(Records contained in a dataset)
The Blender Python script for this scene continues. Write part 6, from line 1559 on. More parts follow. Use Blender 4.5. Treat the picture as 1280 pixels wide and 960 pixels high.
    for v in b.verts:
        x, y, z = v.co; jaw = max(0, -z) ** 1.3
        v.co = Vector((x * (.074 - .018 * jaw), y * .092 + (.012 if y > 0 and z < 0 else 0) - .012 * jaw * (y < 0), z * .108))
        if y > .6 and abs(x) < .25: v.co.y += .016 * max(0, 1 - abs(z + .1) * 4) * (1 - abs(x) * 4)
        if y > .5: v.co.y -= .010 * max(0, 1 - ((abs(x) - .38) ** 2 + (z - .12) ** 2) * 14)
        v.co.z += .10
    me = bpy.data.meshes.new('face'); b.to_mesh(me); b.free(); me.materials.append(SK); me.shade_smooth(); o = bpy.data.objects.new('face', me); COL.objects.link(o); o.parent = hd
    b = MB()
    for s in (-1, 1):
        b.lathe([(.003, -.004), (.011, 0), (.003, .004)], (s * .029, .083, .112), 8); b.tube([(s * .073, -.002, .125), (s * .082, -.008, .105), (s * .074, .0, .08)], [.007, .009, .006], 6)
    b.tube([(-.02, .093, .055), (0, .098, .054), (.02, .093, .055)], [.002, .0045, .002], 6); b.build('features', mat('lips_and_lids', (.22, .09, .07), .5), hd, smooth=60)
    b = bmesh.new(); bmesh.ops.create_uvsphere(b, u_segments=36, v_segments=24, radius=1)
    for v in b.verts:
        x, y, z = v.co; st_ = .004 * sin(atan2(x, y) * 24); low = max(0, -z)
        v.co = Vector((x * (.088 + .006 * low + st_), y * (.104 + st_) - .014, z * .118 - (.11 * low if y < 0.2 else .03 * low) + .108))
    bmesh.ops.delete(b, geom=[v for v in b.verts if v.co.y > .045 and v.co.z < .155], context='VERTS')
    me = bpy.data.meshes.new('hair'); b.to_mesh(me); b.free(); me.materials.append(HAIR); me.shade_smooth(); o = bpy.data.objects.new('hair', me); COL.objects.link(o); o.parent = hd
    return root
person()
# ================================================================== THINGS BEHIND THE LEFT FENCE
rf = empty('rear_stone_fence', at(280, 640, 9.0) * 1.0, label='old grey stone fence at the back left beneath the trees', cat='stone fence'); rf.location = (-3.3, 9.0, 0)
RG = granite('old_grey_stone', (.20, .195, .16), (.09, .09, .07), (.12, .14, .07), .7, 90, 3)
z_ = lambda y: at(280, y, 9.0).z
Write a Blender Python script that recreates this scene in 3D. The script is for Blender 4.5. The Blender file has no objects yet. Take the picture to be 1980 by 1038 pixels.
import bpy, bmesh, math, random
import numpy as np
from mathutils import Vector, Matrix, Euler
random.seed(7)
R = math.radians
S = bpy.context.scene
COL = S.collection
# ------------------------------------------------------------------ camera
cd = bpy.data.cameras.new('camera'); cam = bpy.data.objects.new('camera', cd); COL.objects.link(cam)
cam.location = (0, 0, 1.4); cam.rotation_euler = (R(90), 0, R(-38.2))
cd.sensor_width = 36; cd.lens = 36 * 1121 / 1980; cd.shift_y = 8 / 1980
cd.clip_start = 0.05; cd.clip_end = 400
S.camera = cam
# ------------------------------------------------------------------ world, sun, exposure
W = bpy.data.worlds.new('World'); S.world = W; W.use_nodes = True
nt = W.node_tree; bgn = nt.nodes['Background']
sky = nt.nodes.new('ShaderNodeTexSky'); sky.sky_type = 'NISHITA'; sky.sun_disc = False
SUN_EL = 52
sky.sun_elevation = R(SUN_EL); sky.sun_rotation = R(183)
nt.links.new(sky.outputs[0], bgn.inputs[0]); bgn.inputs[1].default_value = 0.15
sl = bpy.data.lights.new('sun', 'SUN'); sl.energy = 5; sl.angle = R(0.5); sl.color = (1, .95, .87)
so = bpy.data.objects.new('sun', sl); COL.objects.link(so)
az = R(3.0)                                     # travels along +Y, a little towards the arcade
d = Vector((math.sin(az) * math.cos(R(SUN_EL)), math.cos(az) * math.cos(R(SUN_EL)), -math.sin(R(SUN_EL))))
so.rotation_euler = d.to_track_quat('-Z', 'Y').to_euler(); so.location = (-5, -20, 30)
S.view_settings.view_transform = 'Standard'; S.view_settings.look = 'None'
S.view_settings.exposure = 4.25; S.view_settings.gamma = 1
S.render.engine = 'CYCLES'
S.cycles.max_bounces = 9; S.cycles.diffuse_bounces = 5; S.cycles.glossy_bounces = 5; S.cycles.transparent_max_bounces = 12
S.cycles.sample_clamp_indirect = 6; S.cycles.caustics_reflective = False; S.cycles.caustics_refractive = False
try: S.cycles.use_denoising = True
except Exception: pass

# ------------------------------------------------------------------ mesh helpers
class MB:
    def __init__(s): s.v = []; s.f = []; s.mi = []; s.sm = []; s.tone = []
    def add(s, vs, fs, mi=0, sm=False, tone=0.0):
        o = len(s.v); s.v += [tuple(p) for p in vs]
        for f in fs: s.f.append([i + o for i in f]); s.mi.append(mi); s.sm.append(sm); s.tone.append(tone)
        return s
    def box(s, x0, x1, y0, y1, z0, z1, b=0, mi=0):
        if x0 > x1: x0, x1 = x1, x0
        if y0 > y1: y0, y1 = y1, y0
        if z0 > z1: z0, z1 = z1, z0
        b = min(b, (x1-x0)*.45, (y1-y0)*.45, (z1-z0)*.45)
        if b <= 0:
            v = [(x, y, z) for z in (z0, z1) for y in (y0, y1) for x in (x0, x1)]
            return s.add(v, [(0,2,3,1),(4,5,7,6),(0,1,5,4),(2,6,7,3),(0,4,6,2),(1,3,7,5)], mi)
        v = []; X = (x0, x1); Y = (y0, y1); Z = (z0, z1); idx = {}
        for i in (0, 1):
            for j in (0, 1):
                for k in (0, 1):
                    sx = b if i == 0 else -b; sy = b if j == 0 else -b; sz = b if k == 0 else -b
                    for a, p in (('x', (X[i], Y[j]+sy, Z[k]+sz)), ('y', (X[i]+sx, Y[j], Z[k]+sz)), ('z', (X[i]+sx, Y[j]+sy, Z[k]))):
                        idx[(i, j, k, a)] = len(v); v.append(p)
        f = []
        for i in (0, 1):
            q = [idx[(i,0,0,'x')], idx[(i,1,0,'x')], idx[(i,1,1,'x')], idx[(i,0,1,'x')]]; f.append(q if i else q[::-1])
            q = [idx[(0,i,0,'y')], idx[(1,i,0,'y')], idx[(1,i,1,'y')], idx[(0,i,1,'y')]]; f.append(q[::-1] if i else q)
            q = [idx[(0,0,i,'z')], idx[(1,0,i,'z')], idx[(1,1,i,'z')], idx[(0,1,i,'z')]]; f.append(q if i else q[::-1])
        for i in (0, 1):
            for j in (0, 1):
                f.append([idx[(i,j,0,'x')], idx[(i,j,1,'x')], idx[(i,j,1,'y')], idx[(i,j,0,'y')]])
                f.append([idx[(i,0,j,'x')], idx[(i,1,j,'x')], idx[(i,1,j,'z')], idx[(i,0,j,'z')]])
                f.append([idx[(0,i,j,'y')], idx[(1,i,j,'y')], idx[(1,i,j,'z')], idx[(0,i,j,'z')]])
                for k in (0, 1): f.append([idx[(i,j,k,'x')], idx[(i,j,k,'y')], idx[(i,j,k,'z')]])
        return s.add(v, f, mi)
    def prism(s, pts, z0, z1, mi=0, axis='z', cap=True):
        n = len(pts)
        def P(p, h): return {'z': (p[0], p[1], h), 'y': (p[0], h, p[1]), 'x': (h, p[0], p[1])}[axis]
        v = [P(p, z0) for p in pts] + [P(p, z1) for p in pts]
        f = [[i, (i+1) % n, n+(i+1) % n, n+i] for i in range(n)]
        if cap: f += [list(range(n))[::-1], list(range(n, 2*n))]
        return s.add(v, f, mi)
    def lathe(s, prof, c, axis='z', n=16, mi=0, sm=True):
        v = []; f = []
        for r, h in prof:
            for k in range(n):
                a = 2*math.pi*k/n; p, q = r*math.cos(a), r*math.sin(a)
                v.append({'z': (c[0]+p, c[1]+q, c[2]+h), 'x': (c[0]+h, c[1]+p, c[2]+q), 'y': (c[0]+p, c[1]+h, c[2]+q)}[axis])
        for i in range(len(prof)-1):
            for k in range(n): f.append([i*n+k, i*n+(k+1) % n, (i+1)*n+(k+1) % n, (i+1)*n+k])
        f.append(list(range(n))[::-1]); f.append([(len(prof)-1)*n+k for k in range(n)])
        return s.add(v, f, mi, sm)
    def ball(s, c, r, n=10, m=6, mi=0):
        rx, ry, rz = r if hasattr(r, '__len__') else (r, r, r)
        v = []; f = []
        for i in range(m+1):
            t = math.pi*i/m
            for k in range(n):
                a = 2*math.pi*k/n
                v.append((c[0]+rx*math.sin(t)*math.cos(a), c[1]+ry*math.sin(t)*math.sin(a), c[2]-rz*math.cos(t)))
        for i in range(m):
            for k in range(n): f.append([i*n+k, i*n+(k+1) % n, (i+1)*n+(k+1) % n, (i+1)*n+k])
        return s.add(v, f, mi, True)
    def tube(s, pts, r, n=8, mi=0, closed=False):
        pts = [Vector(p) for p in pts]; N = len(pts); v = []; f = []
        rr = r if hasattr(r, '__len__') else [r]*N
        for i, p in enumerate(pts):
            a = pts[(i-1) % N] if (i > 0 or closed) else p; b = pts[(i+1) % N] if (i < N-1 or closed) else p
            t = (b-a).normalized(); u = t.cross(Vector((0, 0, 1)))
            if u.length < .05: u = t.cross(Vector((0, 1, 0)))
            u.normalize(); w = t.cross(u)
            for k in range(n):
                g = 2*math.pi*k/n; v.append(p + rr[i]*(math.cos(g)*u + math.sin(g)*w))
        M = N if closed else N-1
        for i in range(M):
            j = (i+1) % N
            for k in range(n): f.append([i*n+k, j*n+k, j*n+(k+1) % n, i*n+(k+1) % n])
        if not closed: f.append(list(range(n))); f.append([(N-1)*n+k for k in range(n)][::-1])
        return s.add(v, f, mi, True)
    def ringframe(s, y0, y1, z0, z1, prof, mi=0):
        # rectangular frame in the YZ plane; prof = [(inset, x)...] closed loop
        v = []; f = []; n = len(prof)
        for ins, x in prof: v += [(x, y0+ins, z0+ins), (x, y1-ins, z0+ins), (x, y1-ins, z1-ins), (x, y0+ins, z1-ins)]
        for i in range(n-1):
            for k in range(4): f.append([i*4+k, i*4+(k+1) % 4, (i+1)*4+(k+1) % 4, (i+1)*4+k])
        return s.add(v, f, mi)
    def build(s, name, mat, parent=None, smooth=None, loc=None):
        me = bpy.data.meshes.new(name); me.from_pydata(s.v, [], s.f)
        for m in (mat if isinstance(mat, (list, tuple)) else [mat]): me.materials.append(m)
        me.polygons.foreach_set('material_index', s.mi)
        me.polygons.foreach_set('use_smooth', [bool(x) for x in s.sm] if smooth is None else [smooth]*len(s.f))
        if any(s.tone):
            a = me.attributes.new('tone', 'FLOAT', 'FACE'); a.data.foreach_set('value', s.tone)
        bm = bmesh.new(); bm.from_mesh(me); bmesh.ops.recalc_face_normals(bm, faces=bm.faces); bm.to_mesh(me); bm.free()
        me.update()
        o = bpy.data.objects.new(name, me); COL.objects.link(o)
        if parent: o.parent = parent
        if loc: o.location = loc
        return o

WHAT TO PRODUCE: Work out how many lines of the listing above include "Write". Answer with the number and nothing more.

REPLY TO THE TASK: 2